Altro che crisi: accelerazioni neoliberali
di FERDINANDO PASTORE (Pagina Facebook)
Ciclicamente mi ritrovo a ragionare sullo stesso fenomeno, perché evocato da più parti con assoluta convinzione. Mi riferisco a una paventata crisi del neoliberalismo, descritta in forma laconica e sentenziosa, come se si avesse fretta di liquidare un intero periodo storico ed essere testimoni di un’era in cui si susseguono epocali trasformazioni rivoluzionarie.

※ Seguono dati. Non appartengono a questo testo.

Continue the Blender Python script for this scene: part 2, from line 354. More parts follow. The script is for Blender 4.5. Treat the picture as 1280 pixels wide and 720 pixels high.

Il proposito trumpiano di una ritirata strategica statunitense dalla globalizzazione finanziaria e dei capitali equivarrebbe, a sentir voci tanto professorali, a una sostanziale rimozione collettiva dell’immaginario economico e culturale del neoliberalismo. Come se, d’incanto, quei canoni interpretativi della realtà sociale, nel passato prossimo tanto pervasivi e persuasivi, si scoprissero inintelligibili per esseri umani, d’ora in poi, pronti a sconfessare l’impeto individualista dei nostri tempi e a dedicarsi militarmente per un orizzonte di collettivismo e di inesauste lotte sociali.
Non so se questi auspici scaturiscano da sensibilità immerse in un inguaribile ottimismo o intrappolate nella propria bolla di frequentazioni politicizzate che, a lungo andare, impediscono un sincero confronto con la realtà. Più facile però che siano conseguenza di una semplificazione concettuale in ordine al tema del neoliberalismo, ancora letto sotto la lente del passato remoto e quindi come una riedizione, neanche troppo aggiornata, del vecchio laissez faire, tanto in voga nell’approssimarsi decadentista de la “fin de siècle”.
Il protagonismo decisionista, protezionista e autoritario del nuovo incedere “americano” rinnegherebbe il libero arbitrio dei mercati, imprigionati dalla protervia del tirannico oligarca. Peccato però che il neoliberalismo non si accontenta di disegnare un sistema economico ma ha l’ardire di architettare un progetto di ingegneria sociale in grado di introiettare nella sfera istintuale dell’individuo l’impeto imprenditoriale. Motivo per cui il neoliberalismo si adatta a qualsiasi struttura istituzionale con qualsiasi forma di stato.
Perché questo proposito pubblico di conformazione antropologica alla legge di mercato sia doverosamente perseguito è essenziale, per la dottrina neoliberale, disarcionare la decisione governativa dall’intermediazione politica. Sostanzialmente far sopravvivere il liberalismo ma senza gli intoppi della forma democratica. Questo è stato un percorso lungo, generato, quando le condizioni strutturali degli anni ’70 lo permisero, da una rivolta della classe capitalista contro l’equilibrio socialdemocratico del secondo dopoguerra e proseguito grazie alla composizione gerarchica del livello sovranazionale, nel quale la classe burocratica preposta all’applicazione rigorosa dei canovacci costituzionali dell’aziendalizzazione umana, ha potuto beatamente gozzovigliare con il ceto imprenditoriale.
Il nuovo corso a stelle e strisce rappresenta una riscrittura del sogno americano impiantato sull’accelerazionismo tecno-liberale del capitalismo digitale. Una sorta di messianismo tecnologico che pretende, grazie anche alla mitizzazione letteraria dell’eroico anarco-capitalista propria della cultura progressista, una rivoluzione della grammatica sociale e delle consuetudini politiche. I capitalisti possono, anzi devono decidere in solitudine i piani d’intervento perché il mondo, nella sua interezza, accetti la religione della concorrenza economica e del progresso illimitato. Questo l’unico orizzonte di riscatto concesso all’essere umano e che l’essere umano continua, con convinzione, a concedersi.
Non esiste una crisi del neoliberalismo. Esiste un suo salto di qualità in termini ancor più totalitari.